In ogni ricorrenza storica non perdono occasione per uniformarsi al pensiero comune, ripetendo stancamente i messaggi che da decenni ormai siamo abituati in certe date ad ascoltare.
Non ci stupisce quindi che i partiti dell’estrema destra approvino in Europa le leggi di stampo revisionista che vengono commissionate dal giudaismo internazionale ai parlamenti nazionali, e non ci meraviglia che quando Orban si sia trovato davanti ad un caso come quello di Mahler abbia rifiutato di porsi contro la logica che da sempre lo ha accompagnato.
Sbaglia chi si aspetta qualcosa di diverso da ciò, chi crede, specialmente tra i giovani, di trovare in questi leader, espressioni del capitalismo borghese e reazionario, una risposta politica alla loro domanda di fascismo.

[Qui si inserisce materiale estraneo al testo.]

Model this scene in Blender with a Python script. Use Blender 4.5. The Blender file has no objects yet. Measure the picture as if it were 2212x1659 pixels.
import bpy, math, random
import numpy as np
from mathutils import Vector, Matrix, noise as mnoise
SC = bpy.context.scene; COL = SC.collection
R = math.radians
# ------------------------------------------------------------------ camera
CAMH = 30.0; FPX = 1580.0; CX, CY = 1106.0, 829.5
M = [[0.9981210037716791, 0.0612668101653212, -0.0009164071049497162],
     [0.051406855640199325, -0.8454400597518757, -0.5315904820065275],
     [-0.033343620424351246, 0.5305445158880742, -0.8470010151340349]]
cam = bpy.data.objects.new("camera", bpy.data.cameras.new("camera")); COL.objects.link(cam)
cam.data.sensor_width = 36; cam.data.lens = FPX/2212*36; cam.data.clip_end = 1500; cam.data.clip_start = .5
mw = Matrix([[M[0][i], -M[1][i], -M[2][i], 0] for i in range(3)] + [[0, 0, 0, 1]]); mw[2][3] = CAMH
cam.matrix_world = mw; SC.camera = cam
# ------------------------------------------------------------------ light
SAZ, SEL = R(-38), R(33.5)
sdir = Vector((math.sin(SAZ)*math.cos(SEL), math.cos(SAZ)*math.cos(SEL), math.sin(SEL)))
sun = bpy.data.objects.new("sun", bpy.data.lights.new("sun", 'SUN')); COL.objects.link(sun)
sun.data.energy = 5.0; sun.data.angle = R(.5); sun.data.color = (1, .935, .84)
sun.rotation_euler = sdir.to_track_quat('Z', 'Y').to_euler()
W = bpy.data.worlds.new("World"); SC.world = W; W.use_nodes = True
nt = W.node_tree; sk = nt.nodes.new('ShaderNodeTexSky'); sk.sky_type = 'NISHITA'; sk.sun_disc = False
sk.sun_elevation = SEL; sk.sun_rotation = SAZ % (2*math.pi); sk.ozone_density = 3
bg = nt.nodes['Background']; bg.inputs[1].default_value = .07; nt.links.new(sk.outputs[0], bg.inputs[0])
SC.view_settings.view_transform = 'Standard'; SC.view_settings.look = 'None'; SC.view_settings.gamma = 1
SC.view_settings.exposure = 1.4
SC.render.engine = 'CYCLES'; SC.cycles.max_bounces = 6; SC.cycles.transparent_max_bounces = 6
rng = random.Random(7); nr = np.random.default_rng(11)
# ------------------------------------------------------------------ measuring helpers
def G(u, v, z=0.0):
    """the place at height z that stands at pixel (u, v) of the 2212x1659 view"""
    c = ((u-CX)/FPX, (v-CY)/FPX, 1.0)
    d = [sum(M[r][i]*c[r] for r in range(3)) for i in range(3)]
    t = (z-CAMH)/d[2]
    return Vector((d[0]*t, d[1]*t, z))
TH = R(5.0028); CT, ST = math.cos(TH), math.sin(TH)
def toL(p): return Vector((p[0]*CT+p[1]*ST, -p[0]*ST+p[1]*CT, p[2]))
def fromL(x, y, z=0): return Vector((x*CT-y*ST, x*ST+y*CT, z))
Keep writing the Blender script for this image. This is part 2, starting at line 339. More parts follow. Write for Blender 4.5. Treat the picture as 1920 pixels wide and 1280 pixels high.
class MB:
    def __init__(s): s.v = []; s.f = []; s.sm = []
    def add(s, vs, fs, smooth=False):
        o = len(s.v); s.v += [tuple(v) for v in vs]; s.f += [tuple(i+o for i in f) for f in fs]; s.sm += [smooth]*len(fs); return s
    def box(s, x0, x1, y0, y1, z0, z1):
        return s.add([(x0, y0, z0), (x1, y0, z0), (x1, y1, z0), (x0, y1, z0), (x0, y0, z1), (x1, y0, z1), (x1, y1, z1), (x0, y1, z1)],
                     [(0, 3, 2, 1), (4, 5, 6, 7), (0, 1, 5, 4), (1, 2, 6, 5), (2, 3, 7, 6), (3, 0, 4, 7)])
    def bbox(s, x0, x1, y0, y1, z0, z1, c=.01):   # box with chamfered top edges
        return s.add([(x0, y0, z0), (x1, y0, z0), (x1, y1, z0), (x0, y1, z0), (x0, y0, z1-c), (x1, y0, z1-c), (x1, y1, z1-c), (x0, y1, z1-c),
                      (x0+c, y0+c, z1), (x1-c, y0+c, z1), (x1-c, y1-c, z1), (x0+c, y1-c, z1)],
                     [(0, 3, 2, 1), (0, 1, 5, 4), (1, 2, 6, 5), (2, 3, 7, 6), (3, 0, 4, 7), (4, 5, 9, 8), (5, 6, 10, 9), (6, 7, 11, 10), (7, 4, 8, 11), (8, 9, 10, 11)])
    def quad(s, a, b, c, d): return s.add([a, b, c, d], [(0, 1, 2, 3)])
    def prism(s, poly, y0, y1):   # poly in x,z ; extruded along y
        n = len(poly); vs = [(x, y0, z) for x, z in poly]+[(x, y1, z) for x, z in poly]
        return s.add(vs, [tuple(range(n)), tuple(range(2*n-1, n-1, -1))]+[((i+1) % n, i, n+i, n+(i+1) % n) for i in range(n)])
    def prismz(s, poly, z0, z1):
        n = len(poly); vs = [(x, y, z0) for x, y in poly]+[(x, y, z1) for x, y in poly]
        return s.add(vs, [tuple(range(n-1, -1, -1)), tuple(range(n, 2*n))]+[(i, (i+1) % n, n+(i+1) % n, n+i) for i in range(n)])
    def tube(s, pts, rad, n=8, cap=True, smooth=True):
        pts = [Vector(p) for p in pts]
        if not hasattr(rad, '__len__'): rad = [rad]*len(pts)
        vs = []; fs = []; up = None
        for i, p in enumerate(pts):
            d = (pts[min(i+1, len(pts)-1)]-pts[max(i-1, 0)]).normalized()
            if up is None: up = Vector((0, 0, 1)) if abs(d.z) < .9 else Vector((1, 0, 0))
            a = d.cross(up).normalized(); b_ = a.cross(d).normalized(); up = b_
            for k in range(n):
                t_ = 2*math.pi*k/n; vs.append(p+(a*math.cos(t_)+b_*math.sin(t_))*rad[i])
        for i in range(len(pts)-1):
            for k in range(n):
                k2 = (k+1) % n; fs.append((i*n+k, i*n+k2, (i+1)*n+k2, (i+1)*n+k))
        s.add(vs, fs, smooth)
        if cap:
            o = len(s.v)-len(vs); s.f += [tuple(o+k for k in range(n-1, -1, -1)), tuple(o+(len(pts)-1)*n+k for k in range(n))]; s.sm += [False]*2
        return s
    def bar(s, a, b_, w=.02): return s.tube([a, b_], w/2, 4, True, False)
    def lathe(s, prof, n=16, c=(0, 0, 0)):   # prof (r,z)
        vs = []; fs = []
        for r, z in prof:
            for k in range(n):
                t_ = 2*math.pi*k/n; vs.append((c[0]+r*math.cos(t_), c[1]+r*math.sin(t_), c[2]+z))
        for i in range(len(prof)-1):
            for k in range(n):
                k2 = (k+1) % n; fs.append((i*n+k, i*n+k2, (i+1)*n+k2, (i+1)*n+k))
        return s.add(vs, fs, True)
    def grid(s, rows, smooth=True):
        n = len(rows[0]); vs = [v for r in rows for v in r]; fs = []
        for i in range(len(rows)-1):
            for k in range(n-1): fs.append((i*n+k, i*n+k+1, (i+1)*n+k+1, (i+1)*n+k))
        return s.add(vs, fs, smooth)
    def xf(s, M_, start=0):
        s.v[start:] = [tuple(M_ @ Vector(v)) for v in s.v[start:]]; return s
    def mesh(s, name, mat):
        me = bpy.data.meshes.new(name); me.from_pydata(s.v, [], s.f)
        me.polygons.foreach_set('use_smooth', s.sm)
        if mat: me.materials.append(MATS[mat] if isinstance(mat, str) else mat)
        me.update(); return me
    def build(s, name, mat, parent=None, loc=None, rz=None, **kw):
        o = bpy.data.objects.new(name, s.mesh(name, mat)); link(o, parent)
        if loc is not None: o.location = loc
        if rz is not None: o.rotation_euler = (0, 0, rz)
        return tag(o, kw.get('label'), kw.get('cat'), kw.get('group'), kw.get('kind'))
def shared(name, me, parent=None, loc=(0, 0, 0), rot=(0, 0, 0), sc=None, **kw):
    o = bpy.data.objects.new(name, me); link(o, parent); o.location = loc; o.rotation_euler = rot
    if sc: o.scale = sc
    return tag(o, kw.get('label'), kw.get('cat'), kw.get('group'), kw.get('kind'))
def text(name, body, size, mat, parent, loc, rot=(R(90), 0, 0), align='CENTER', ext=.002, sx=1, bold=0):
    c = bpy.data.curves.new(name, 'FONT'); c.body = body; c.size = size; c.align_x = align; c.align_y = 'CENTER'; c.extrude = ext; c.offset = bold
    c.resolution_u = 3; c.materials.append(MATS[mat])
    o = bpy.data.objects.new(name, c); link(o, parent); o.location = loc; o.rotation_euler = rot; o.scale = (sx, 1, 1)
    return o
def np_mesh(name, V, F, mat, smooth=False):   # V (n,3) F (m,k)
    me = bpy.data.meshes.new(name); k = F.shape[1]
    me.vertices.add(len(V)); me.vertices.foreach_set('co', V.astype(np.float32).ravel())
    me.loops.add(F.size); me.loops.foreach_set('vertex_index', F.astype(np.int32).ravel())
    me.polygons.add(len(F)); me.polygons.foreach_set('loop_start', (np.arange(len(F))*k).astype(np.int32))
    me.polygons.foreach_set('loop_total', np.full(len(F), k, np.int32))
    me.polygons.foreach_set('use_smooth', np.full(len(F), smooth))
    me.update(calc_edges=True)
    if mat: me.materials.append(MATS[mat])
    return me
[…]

Non basta riempirsi la bocca di parole come Patria e Nazione, occorre dimostrare con i fatti di conoscere il significato delle parole che si utilizzano e il primo passo sarebbe rispettare quei movimenti che in passato hanno saputo valorizzare al meglio quei concetti.
Di certo a farlo non sarà chi si avvale dello strumento del voto per entrare in istituzioni che altro non sono che espressioni di un sistema mondialista.
Occorre notare infatti che spesso e volentieri le nazioni dove agiscono questi patrioti sono quelle, specialmente nell’est Europa, dove vigono le norme più restrittive in materia di revisionismo, senza che nessuno tra loro dica nulla.
Dal canto nostro restiamo al fianco di tutti coloro che vengono perseguitati dalla legge per motivi politici e ideologici, come Mahler e tanti altri ingiustamente privati della libertà e costretti a vivere reclusi in casa o in carcere, consapevoli che la loro è la nostra battaglia.